=== Exercise ===
Starting at the first line of the data, please print exactly those lines through the one that holds "def col(r, g, b): return", omitting every picture.

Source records

****

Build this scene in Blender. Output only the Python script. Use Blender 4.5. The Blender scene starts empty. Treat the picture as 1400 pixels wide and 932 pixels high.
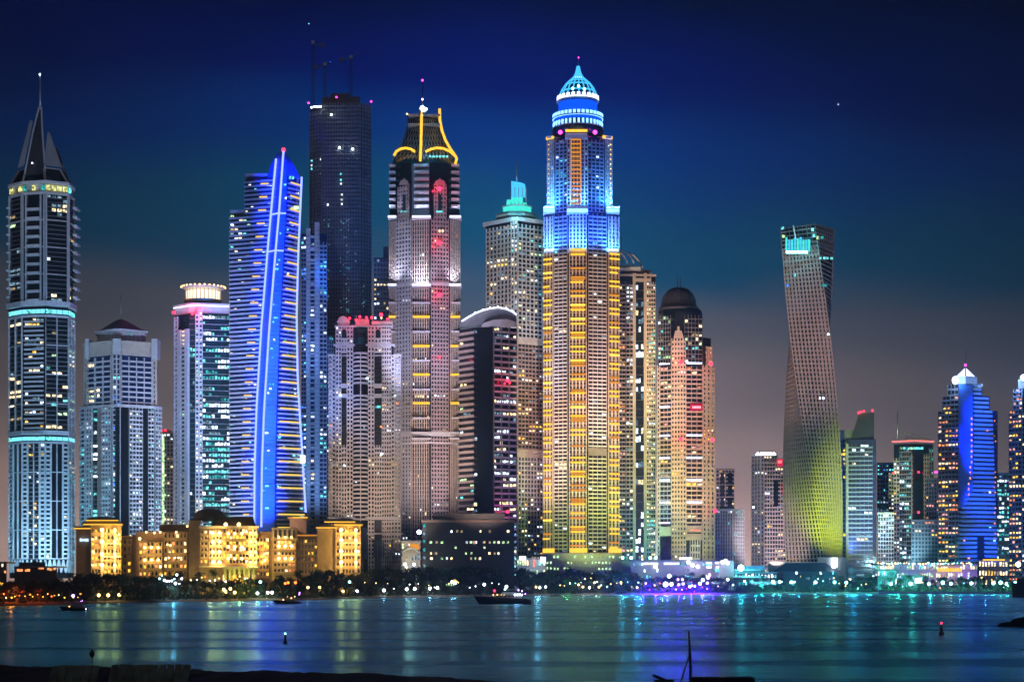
import bpy, math, random
from mathutils import Vector
R = random.Random(7)
rad = math.radians
sc = bpy.context.scene
C = sc.collection
F = 2500.0; HOR = 790.0; CX = 700.0; H = 12.0      # focal length and horizon in photograph pixels, camera height in metres
SHORE = [(-700,834),(0,828),(60,827),(130,825),(230,823),(400,820.5),(520,817),(640,815.5),(760,813.6),(900,813),(1060,811.5),(1200,811.5),(1400,812),(1900,812)]

def lin(c):
    c = c/255.0
    return c/12.92 if c <= .04045 else ((c+.055)/1.055)**2.4
def col(r, g, b): return (lin(r), lin(g), lin(b), 1.0)

# ---------------------------------------------------------------- materials
MAT = {}
def newmat(name):
    m = bpy.data.materials.new(name); m.use_nodes = True
    nt = m.node_tree
    for n in list(nt.nodes): nt.nodes.remove(n)
    out = nt.nodes.new('ShaderNodeOutputMaterial')
    MAT[name] = m
    return m, nt, out
def surf(name, rgb, rough=.7, var=.25, scale=.15, metallic=0.0, spec=.5, streak=False, fine=.35):
    m, nt, out = newmat(name)
    p = nt.nodes.new('ShaderNodeBsdfPrincipled')
    p.inputs['Roughness'].default_value = rough
    p.inputs['Metallic'].default_value = metallic
    p.inputs['Specular IOR Level'].default_value = spec
    tc = nt.nodes.new('ShaderNodeTexCoord')
    mp = nt.nodes.new('ShaderNodeMapping')
    mp.inputs['Scale'].default_value = (scale, scale, scale*(.25 if streak else 1))
    nz = nt.nodes.new('ShaderNodeTexNoise'); nz.inputs['Detail'].default_value = 4; nz.inputs['Scale'].default_value = 1
    nz2 = nt.nodes.new('ShaderNodeTexNoise'); nz2.inputs['Detail'].default_value = 1; nz2.inputs['Scale'].default_value = fine
    mx = nt.nodes.new('ShaderNodeMath'); mx.operation = 'ADD'
    mr = nt.nodes.new('ShaderNodeMapRange')
    mr.inputs[1].default_value = .7; mr.inputs[2].default_value = 1.3; mr.inputs[3].default_value = 1-var; mr.inputs[4].default_value = 1+var
    mul = nt.nodes.new('ShaderNodeVectorMath'); mul.operation = 'SCALE'
    mul.inputs[0].default_value = rgb[:3]
    L = nt.links.new
    L(tc.outputs['Object'], mp.inputs[0]); L(mp.outputs[0], nz.inputs['Vector']); L(tc.outputs['Object'], nz2.inputs['Vector'])
    L(nz.outputs[0], mx.inputs[0]); L(nz2.outputs[0], mx.inputs[1]); L(mx.outputs[0], mr.inputs[0])
    L(mr.outputs[0], mul.inputs['Scale']); L(mul.outputs[0], p.inputs['Base Color']); L(p.outputs[0], out.inputs[0])
    return m
def emit(name, rgb, strength, sample=False):
    m, nt, out = newmat(name)
    e = nt.nodes.new('ShaderNodeEmission'); e.inputs[0].default_value = rgb; e.inputs[1].default_value = strength
    nt.links.new(e.outputs[0], out.inputs[0])
    m.cycles.emission_sampling = 'AUTO' if sample else 'NONE'
    return m
def roomlight(name, rgb, strength, scale=.55):
    # a lit room behind a pane: brightness varies across the pane (curtains, lamps, furniture)
    m, nt, out = newmat(name)
    e = nt.nodes.new('ShaderNodeEmission'); e.inputs[0].default_value = rgb
    g = nt.nodes.new('ShaderNodeNewGeometry')
    nz = nt.nodes.new('ShaderNodeTexNoise'); nz.inputs['Scale'].default_value = scale; nz.inputs['Detail'].default_value = 1
    mr = nt.nodes.new('ShaderNodeMapRange')
    mr.inputs[1].default_value = .35; mr.inputs[2].default_value = .65; mr.inputs[3].default_value = strength*.2; mr.inputs[4].default_value = strength*1.6
    nt.links.new(g.outputs['Position'], nz.inputs['Vector']); nt.links.new(nz.outputs[0], mr.inputs[0]); nt.links.new(mr.outputs[0], e.inputs[1])
    nt.links.new(e.outputs[0], out.inputs[0]); m.cycles.emission_sampling = 'NONE'
    return m

surf('pale_concrete', (.50,.50,.52), .7, .12, .05, streak=True)
surf('white_render', (.66,.67,.70), .6, .10, .05, streak=True)
surf('cream_stone', (.50,.43,.37), .75, .14, .06, streak=True)
surf('pale_stone', (.52,.49,.48), .75, .14, .06, streak=True)
surf('mauve_stone', (.40,.33,.33), .75, .14, .06, streak=True)
surf('brown_stone', (.30,.22,.19), .75, .14, .06, streak=True)
surf('sand_stone', (.52,.42,.28), .75, .14, .08, streak=True)
surf('blue_cladding', (.30,.38,.55), .4, .15, .05, streak=True)
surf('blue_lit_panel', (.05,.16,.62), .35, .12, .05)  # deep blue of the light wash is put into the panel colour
surf('grey_cladding', (.20,.21,.23), .45, .15, .08)
surf('dark_cladding', (.055,.055,.065), .5, .2, .1)
surf('raw_concrete', (.17,.19,.21), .8, .25, .1)
surf('twist_cladding', (.30,.27,.26), .6, .15, .05, streak=True)
surf('steel', (.35,.37,.4), .35, .1, .3, metallic=.6)
surf('dark_steel', (.05,.05,.055), .5, .2, .3, metallic=.3)
surf('roof_tile', (.14,.09,.07), .75, .25, .3)
surf('purple_roof', (.30,.24,.33), .6, .12, .2)
surf('dark_glass', (.012,.016,.022), .12, .4, .12, spec=.9)
surf('teal_glass', (.012,.04,.05), .12, .4, .12, spec=.9)
surf('blue_glass', (.015,.04,.12), .12, .4, .12, spec=.9)
surf('brown_glass', (.03,.018,.02), .15, .4, .12, spec=.8)
surf('bark', (.06,.045,.035), .9, .3, 1)
surf('leaf', (.035,.06,.025), .7, .5, .35)
surf('palm_leaf', (.04,.06,.03), .6, .4, .5)
surf('sand', (.18,.15,.11), .95, .3, .05)
surf('paving', (.16,.16,.16), .85, .2, .2)
surf('bank_soil', (.012,.011,.010), .95, .5, .4)
surf('rock', (.02,.02,.02), .9, .5, .8)
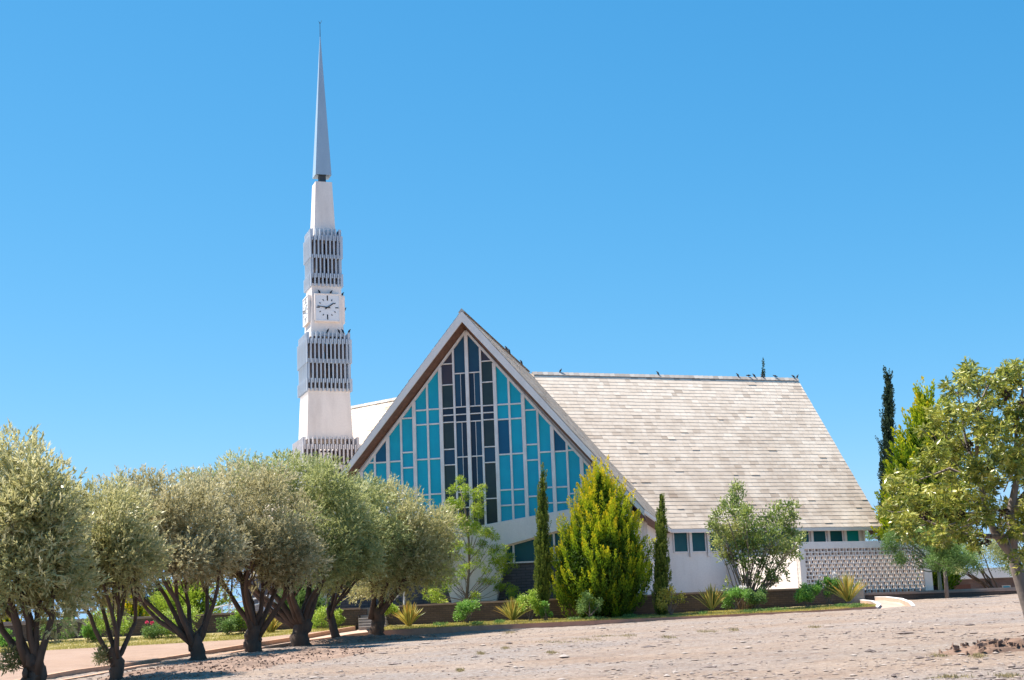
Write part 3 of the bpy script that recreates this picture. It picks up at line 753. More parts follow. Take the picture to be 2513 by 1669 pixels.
for i_ in (-1, 1):
    for j_ in (-1, 1): b.box(tq(i_*1.0, j_*1.0, (TZ+12)/2), .14, .14, (12-TZ)/2, ex, ey)
b.build('leg_frame', DARKC, tower)
b = MB(); b.box(tq(.25, -.1, 15.35), .3, .3, .45, ex, ey); b.build('bell_housing', rough_paint('terracotta_box', (.42, .27, .2), (.3, .2, .16)), tower)
# clocks on the four sides
for f_ in range(4):
    a = [ex, ey, -ex, -ey][f_]; o = [ey, -ex, -ey, ex][f_]
    a = -np.cross(o, UP)   # to the right when looking at the face
    if f_ == 0: a = ex
    c0 = np.array([*T0[:2], 18.77])
    def cq(u, z, d): return c0+a*u+o*d+UP*z
    def cbox(b, u0, u1, z0, z1, d0, d1): b.prism([cq(u0, z0, d0), cq(u1, z0, d0), cq(u1, z1, d0), cq(u0, z1, d0)], o*(d1-d0))
    b = MB(); cbox(b, -.62, .62, -.69, .69, .76, .93); ck = b.build('clock', CLOCKF, tower)
    b = MB()
    for u0, u1, z0, z1 in ((-.64, .64, .66, .72), (-.64, .64, -.72, -.66), (-.66, -.60, -.66, .66), (.60, .66, -.66, .66)): cbox(b, u0, u1, z0, z1, .80, .955)
    b.build('clock_frame', WHITE, ck)
    for k in range(12):
        b = MB(); q = math.radians(30*k); dx, dz = math.sin(q), math.cos(q); tx, tz = dz, -dx
        if k % 3 == 0: r0, r1, wd = (.40, .66, .028) if k % 6 == 0 else (.40, .56, .024)
        else: r0, r1, wd = .40, .48, .022
        if k % 6 == 0: r0, r1 = .36, .62
        pts = [cq(dx*r0+tx*wd, dz*r0+tz*wd, .935), cq(dx*r1+tx*wd, dz*r1+tz*wd, .935), cq(dx*r1-tx*wd, dz*r1-tz*wd, .935), cq(dx*r0-tx*wd, dz*r0-tz*wd, .935)]
        b.prism(pts, o*.012); b.build('hour_mark', BLACK, ck)
    for ang, ln, wd, dd in ((54, .40, .035, .955), (276.5, .52, .028, .975)):
        q = math.radians(ang); dx, dz = math.sin(q), math.cos(q); tx, tz = dz, -dx; b = MB()
        pts = [cq(-dx*.14+tx*wd*.8, -dz*.14+tz*wd*.8, dd), cq(dx*ln+tx*wd*.6, dz*ln+tz*wd*.6, dd), cq(dx*ln-tx*wd*.6, dz*ln-tz*wd*.6, dd), cq(tx*-wd-dx*.14, tz*-wd-dz*.14, dd)]
        b.prism(pts, o*.015); b.build('hour_hand' if ln < .45 else 'minute_hand', BLACK, ck)

# ------------------------------------------------------------------ birds
def bird(P, face, lab, tilt=64, grp='pigeons perched on the church and tower', s=.74):
    f = np.array([math.cos(math.radians(face)), .35, 0]); f = nrm(f); t = math.radians(tilt)
    axd = f*math.cos(t)+UP*math.sin(t)
    foot = P; c = foot+UP*.10*s
    prof = [(-.20, .012), (-.17, .028), (-.10, .035), (-.06, .055), (0, .072), (.06, .062), (.10, .040), (.125, .032), (.15, .036), (.17, .030), (.19, .010), (.215, .004)]
    b = MB(); pts = []
    for k, (q, r) in enumerate(prof):
        p = c+axd*q*s
        if q > .11: p = c+axd*.11*s+(axd*.6+f*.5+UP*.2)*(q-.11)*s
        pts.append(p)
    b.tube(pts, [r*s*1.05 for _, r in prof], 8)
    for e in (-1, 1):
        sd_ = np.cross(f, UP)*e*.02; b.tube([foot+sd_, c+sd_*1.2], [.008*s, .01*s], 4)
    o = b.build('pigeon', BIRD, loc=P, smooth=True); tag(o, lab, 'bird', grp); return o
GR = [  # px, py, depth, face, label
    (784, 721, 'F', 180, 'dark pigeon on top of the front clock, over its twelve mark\'s left'),
    (812, 721.4, 'F', 10, 'dark pigeon on the top right corner of the front clock'),
    (840, 726.5, 'R', 0, 'dark pigeon on top of the clock on the tower\'s right side'),
    (845.8, 764, 'R', 0, 'dark pigeon clinging to the middle of the right side clock'),
    (804, 814, 'C', 0, 'dark pigeon on a slat below the clock, leftmost of the row'),
    (832, 814, 'C', 180, 'dark pigeon on a slat below the clock, second of the row'),
    (841.7, 814.5, 'C', 180, 'dark pigeon on a slat below the clock, third of the row'),
    (856.6, 816.5, 'C', 0, 'dark pigeon on the right corner slat of the middle cage'),
    (830.5, 577, 'U', 180, 'dark pigeon inside the right corner of the topmost slat cage'),
    (711.6, 1116, 'L', 0, 'dark pigeon on the left corner of the lowest slat cage'),
    (1242.9, 864, 'A', 180, 'upper of two dark pigeons together on the steep front ridge'),
    (1249.5, 870, 'A', 180, 'lower of two dark pigeons together on the steep front ridge'),
    (1279.6, 898, 'A', 180, 'lone dark pigeon on the lower end of the front ridge')]
def ridge_pt(px, h):
    ax = hd(h); best = min(np.arange(0, WL, .02), key=lambda u: abs(px_of(RC+ax*u+UP*.12)[0]-px)); return RC+ax*best+UP*.115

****

=== The completed task ===
Build this scene in Blender. Output only the Python script. Use Blender 4.5. The Blender scene starts empty. Treat the picture as 1400 pixels wide and 932 pixels high.
import bpy, math, random
from mathutils import Vector
R = random.Random(7)
rad = math.radians
sc = bpy.context.scene
C = sc.collection
F = 2500.0; HOR = 790.0; CX = 700.0; H = 12.0      # focal length and horizon in photograph pixels, camera height in metres
SHORE = [(-700,834),(0,828),(60,827),(130,825),(230,823),(400,820.5),(520,817),(640,815.5),(760,813.6),(900,813),(1060,811.5),(1200,811.5),(1400,812),(1900,812)]

def lin(c):
    c = c/255.0
    return c/12.92 if c <= .04045 else ((c+.055)/1.055)**2.4
def col(r, g, b): return (lin(r), lin(g), lin(b), 1.0)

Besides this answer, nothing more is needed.